INFORMATION SUPPLIED>
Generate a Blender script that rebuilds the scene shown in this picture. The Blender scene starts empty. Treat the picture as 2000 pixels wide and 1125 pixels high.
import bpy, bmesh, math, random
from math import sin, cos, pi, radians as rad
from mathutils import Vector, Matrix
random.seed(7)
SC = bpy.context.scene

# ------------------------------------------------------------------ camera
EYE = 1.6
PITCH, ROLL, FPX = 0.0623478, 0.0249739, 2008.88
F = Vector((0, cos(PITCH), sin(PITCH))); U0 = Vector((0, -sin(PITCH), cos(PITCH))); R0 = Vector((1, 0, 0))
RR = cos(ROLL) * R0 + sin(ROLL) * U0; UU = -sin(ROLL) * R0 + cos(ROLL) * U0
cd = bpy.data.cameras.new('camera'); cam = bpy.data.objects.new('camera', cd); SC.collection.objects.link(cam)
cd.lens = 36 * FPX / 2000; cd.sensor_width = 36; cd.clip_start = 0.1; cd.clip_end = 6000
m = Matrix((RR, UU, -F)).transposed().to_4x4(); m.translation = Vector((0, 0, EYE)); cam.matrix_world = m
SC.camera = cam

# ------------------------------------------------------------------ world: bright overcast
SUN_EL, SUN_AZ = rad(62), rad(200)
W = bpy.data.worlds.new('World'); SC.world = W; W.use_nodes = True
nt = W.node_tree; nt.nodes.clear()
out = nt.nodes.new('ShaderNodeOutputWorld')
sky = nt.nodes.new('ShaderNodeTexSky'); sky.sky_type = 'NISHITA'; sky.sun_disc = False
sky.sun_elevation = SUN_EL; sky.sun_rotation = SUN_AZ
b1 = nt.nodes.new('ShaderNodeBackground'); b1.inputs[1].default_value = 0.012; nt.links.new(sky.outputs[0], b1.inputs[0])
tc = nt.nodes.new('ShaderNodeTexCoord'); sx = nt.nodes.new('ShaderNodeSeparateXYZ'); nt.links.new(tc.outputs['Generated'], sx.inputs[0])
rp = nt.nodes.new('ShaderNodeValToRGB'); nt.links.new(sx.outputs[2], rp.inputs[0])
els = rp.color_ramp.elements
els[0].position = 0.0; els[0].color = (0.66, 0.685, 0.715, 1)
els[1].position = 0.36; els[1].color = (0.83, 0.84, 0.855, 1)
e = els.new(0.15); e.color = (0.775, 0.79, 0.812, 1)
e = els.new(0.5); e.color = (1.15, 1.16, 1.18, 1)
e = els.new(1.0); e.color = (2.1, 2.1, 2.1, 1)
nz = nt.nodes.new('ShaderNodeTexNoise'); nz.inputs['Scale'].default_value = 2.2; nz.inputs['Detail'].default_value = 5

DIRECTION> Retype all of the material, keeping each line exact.

FINAL RESULT>
Generate a Blender script that rebuilds the scene shown in this picture. The Blender scene starts empty. Treat the picture as 2000 pixels wide and 1125 pixels high.
import bpy, bmesh, math, random
from math import sin, cos, pi, radians as rad
from mathutils import Vector, Matrix
random.seed(7)
SC = bpy.context.scene

# ------------------------------------------------------------------ camera
EYE = 1.6
PITCH, ROLL, FPX = 0.0623478, 0.0249739, 2008.88
F = Vector((0, cos(PITCH), sin(PITCH))); U0 = Vector((0, -sin(PITCH), cos(PITCH))); R0 = Vector((1, 0, 0))
RR = cos(ROLL) * R0 + sin(ROLL) * U0; UU = -sin(ROLL) * R0 + cos(ROLL) * U0
cd = bpy.data.cameras.new('camera'); cam = bpy.data.objects.new('camera', cd); SC.collection.objects.link(cam)
cd.lens = 36 * FPX / 2000; cd.sensor_width = 36; cd.clip_start = 0.1; cd.clip_end = 6000
m = Matrix((RR, UU, -F)).transposed().to_4x4(); m.translation = Vector((0, 0, EYE)); cam.matrix_world = m
SC.camera = cam

# ------------------------------------------------------------------ world: bright overcast
SUN_EL, SUN_AZ = rad(62), rad(200)
W = bpy.data.worlds.new('World'); SC.world = W; W.use_nodes = True
nt = W.node_tree; nt.nodes.clear()
out = nt.nodes.new('ShaderNodeOutputWorld')
sky = nt.nodes.new('ShaderNodeTexSky'); sky.sky_type = 'NISHITA'; sky.sun_disc = False
sky.sun_elevation = SUN_EL; sky.sun_rotation = SUN_AZ
b1 = nt.nodes.new('ShaderNodeBackground'); b1.inputs[1].default_value = 0.012; nt.links.new(sky.outputs[0], b1.inputs[0])
tc = nt.nodes.new('ShaderNodeTexCoord'); sx = nt.nodes.new('ShaderNodeSeparateXYZ'); nt.links.new(tc.outputs['Generated'], sx.inputs[0])
rp = nt.nodes.new('ShaderNodeValToRGB'); nt.links.new(sx.outputs[2], rp.inputs[0])
els = rp.color_ramp.elements
els[0].position = 0.0; els[0].color = (0.66, 0.685, 0.715, 1)
els[1].position = 0.36; els[1].color = (0.83, 0.84, 0.855, 1)
e = els.new(0.15); e.color = (0.775, 0.79, 0.812, 1)
e = els.new(0.5); e.color = (1.15, 1.16, 1.18, 1)
e = els.new(1.0); e.color = (2.1, 2.1, 2.1, 1)
nz = nt.nodes.new('ShaderNodeTexNoise'); nz.inputs['Scale'].default_value = 2.2; nz.inputs['Detail'].default_value = 5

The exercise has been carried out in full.